2021 marks the one-year anniversary of the death of George Floyd. What has spun out of the tragedy of that event has been a rapid rise in anti-Law Enforcement activism across the United States. Across this country we see the complete demoralization of entire police forces in major cities, mass resignations, early retirements, and budgets getting slashed by the millions. It is a movement being spearheaded by radical Left politicians and their complicit media partners.
One of the foundational pillars of this attempt to “reimagine policing” is legislative action being designed by progressive politicians and groups to bend law enforcement to the will of their political agendas. The most sweeping piece of legislation offered by the government thus far is The George Floyd Justice in Policing Act, introduced by Democrats in the House of Representatives last year.
The Philadelphia Tribune notes the following:
The George Floyd Justice in Policing Act of 2021 includes provisions to overhaul qualified immunity for law enforcement, prohibitions on racial profiling on the part of law enforcement and a ban on no-knock warrants in federal drug cases.
It would also ban chokeholds at the federal level and classify them as a civil rights violation, as well as establish a national registry of police misconduct maintained by the Department of Justice.
While this measure failed to pass last year, it has now been reintroduced by federal lawmakers this year.
The Tribune also covered comments by House Judiciary Committee Chairman, Democrat Jerry Nadler, upon the bill’s reintroduction:
This legislation addresses police misconduct and excessive force, while creating greater transparency within law enforcement, and grants victims more direct avenues for redress. With this legislation, the federal government demonstrates its commitment to fully reexamining law enforcement practices and building better relationships between law enforcement and the communities they are sworn to protect and serve.
The American Police Officers Alliance has previously covered the slew of George Floyd-inspired legislation at state and local levels which have successfully been used to implement these anti-law enforcement statutes over the last twelve months.
But institutionalizing leftist police reforms at the national level would prove to be far more dangerous.
While advocates and pundits spin these measures as long-overdue commitments to “transparency” and “equity,” they will only serve to further politicize law enforcement and restrict police efforts to deal with dangerous subjects.
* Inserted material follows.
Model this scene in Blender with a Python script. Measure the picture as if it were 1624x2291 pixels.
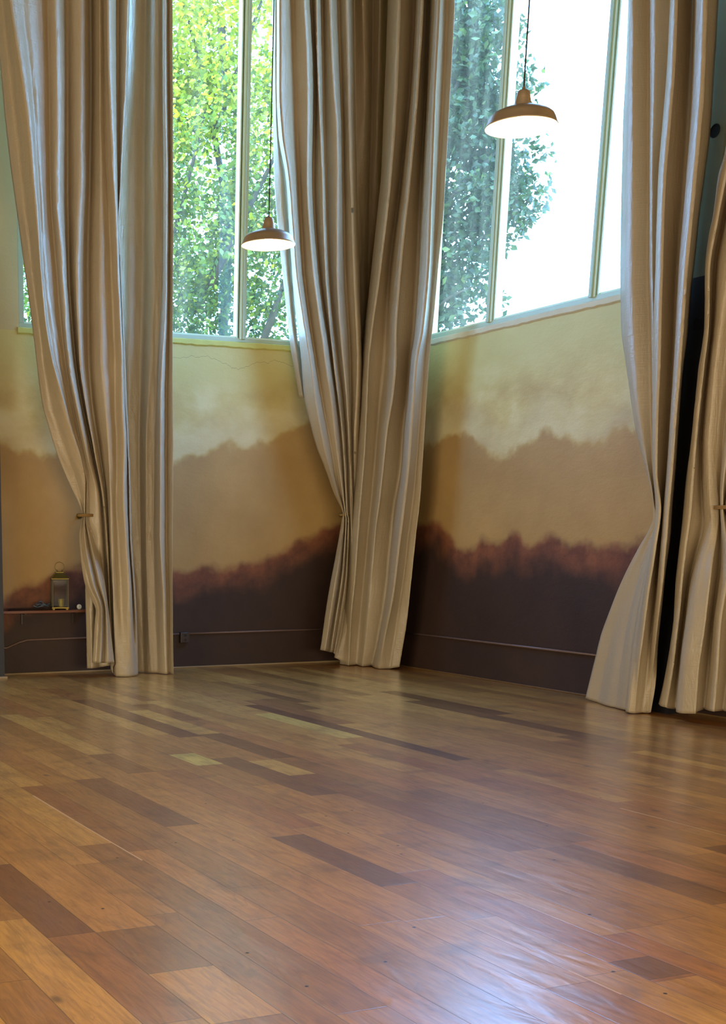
import bpy, bmesh, math, random
from mathutils import Vector, Matrix, noise
from math import sin, cos, pi, radians, sqrt

for o in list(bpy.data.objects):
    bpy.data.objects.remove(o, do_unlink=True)
SC = bpy.context.scene
COL = SC.collection

# ------------------------------------------------------------------ camera
W, H = 1624.0, 2291.0
F, PX, PY = 2805.0, 303.0, 1843.0          # focal length and principal point in pixels (the photo is a crop)
CAM_H = 1.5
AZ, PITCH, ROLL = radians(22.58), radians(-12.82), radians(0.13)
fwd = Vector((sin(AZ)*cos(PITCH), cos(AZ)*cos(PITCH), sin(PITCH)))
rgt = Vector((cos(AZ), -sin(AZ), 0))
up = rgt.cross(fwd)
AX = rgt*cos(ROLL) + up*sin(ROLL)
AY = up*cos(ROLL) - rgt*sin(ROLL)
C0 = Vector((0, 0, CAM_H))
cd = bpy.data.cameras.new('camera')
cam = bpy.data.objects.new('camera', cd)
COL.objects.link(cam)
SC.camera = cam
cd.sensor_fit = 'HORIZONTAL'
cd.sensor_width = 36.0
cd.lens = F/W*36.0
cd.shift_x = (W/2-PX)/W
cd.shift_y = (PY-H/2)/W
cd.clip_end = 300
m = Matrix((AX, AY, -fwd)).transposed().to_4x4()
m.translation = C0
cam.matrix_world = m

# ------------------------------------------------------------------ world, sun, lights, exposure
wd = bpy.data.worlds.new('sky')
SC.world = wd
wd.use_nodes = True
nt = wd.node_tree
nt.nodes.clear()
wo = nt.nodes.new('ShaderNodeOutputWorld')
bg = nt.nodes.new('ShaderNodeBackground')
tc = nt.nodes.new('ShaderNodeTexCoord')
sx = nt.nodes.new('ShaderNodeSeparateXYZ')
cr = nt.nodes.new('ShaderNodeValToRGB')
cr.color_ramp.elements[0].position = 0.46
cr.color_ramp.elements[0].color = (0.10, 0.12, 0.08, 1)
cr.color_ramp.elements[1].position = 0.5
cr.color_ramp.elements[1].color = (0.28, 0.57, 1.0, 1)
e = cr.color_ramp.elements.new(0.75)
e.color = (0.20, 0.45, 1.0, 1)
mr = nt.nodes.new('ShaderNodeMapRange')
mr.inputs[1].default_value = -1
nt.links.new(tc.outputs['Generated'], sx.inputs[0])
nt.links.new(sx.outputs[2], mr.inputs[0])
nt.links.new(mr.outputs[0], cr.inputs[0])
nt.links.new(cr.outputs[0], bg.inputs[0])
bg.inputs[1].default_value = 21.5
nt.links.new(bg.outputs[0], wo.inputs[0])

def light(name, kind, loc, rot, energy, color, size=None, size_y=None, spread=None, portal=False):
    ld = bpy.data.lights.new(name, kind)
    ld.energy = energy
    ld.color = color
    if kind == 'AREA':
        ld.shape = 'RECTANGLE'
        ld.size = size
        ld.size_y = size_y
        if spread: ld.spread = spread
        if portal: ld.cycles.is_portal = True
    o = bpy.data.objects.new(name, ld)
    o.location = loc
    o.rotation_euler = rot
    COL.objects.link(o)
    return o

YA, XB = 13.576, 8.803          # inner faces of the two window walls
sun = light('sun', 'SUN', (0, -20, 30), (0, 0, 0), 8.0, (1.0, 0.93, 0.78))
sun.data.angle = radians(0.5)
sd = Vector((0.42, 0.38, -0.82)).normalized()        # direction the sunlight travels
sun.rotation_euler = sd.to_track_quat('-Z', 'Y').to_euler()
# daylight entering through the two windows (portals only guide sampling)
light('window_daylight_back', 'AREA', (6.3, YA+0.35, 6.0), (radians(-90), 0, 0), 1, (1, 1, 1), 4.4, 4.8, portal=True)
light('window_daylight_side', 'AREA', (XB+0.35, 10.8, 6.0), (0, radians(90), 0), 1, (1, 1, 1), 4.8, 4.8, portal=True)
# added warm fill panels, unseen, behind and left of the camera
light('unseen_fill_left', 'AREA', (-7.6, 4.0, 1.7), (0, radians(-90), 0), 900, (1.0, 0.90, 0.66), 2.6, 11.0)
light('unseen_fill_rear', 'AREA', (2.0, -7.6, 1.6), (radians(90), 0, 0), 980, (1.0, 0.86, 0.60), 12.0, 2.6)
# added overhead warm fill, unseen, standing in for further pendants
light('unseen_fill_overhead', 'AREA', (0.5, 1.5, 5.6), (0, 0, 0), 200, (1.0, 0.72, 0.42), 7.0, 6.0)

SC.view_settings.view_transform = 'Standard'
SC.view_settings.look = 'None'
SC.view_settings.exposure = 0.0
SC.view_settings.gamma = 1.0
SC.view_settings.use_curve_mapping = False
SC.cycles.max_bounces = 10
SC.cycles.diffuse_bounces = 5
SC.cycles.glossy_bounces = 4
SC.cycles.transparent_max_bounces = 24
SC.cycles.sample_clamp_indirect = 6.0
SC.cycles.caustics_reflective = False
SC.cycles.caustics_refractive = False

# ------------------------------------------------------------------ helpers
def ray(x, y):
    return AX*((x-PX)/F) - AY*((y-PY)/F) + fwd
def on_z(x, y, z=0.0):
    v = ray(x, y); return C0 + v*((z-CAM_H)/v.z)
def on_x(x, y, X):
    v = ray(x, y); return C0 + v*(X/v.x)
def on_y(x, y, Y):
    v = ray(x, y); return C0 + v*(Y/v.y)

def lin(r, g, b):
    f = lambda c: (c/255/12.92) if c/255 <= 0.04045 else ((c/255+0.055)/1.055)**2.4
    return (f(r), f(g), f(b), 1)

def tag(o, label=None, cat=None, group=None, kind=None):
    if label: o['label'] = label
    if cat: o['category'] = cat
    if group: o['group'] = group
    if kind: o['kind'] = kind
    return o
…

Restricting certain restraints, ending qualified immunity, and creating national databases will only make police more vulnerable. Law enforcement will become less effective in dangerous situations for fear of prosecution or civil liability, putting the lives of officers and communities at greater risk, all the while gathering even more power into the federal government at the expense of local autonomy.
“Defund the Police!” has become a rallying cry synonymous with the far-left political revolution working to “reimagine” the traditional foundations of American society. Eliminating police funding and gutting the number of staff in many metropolitan precincts is now hailed as social justice.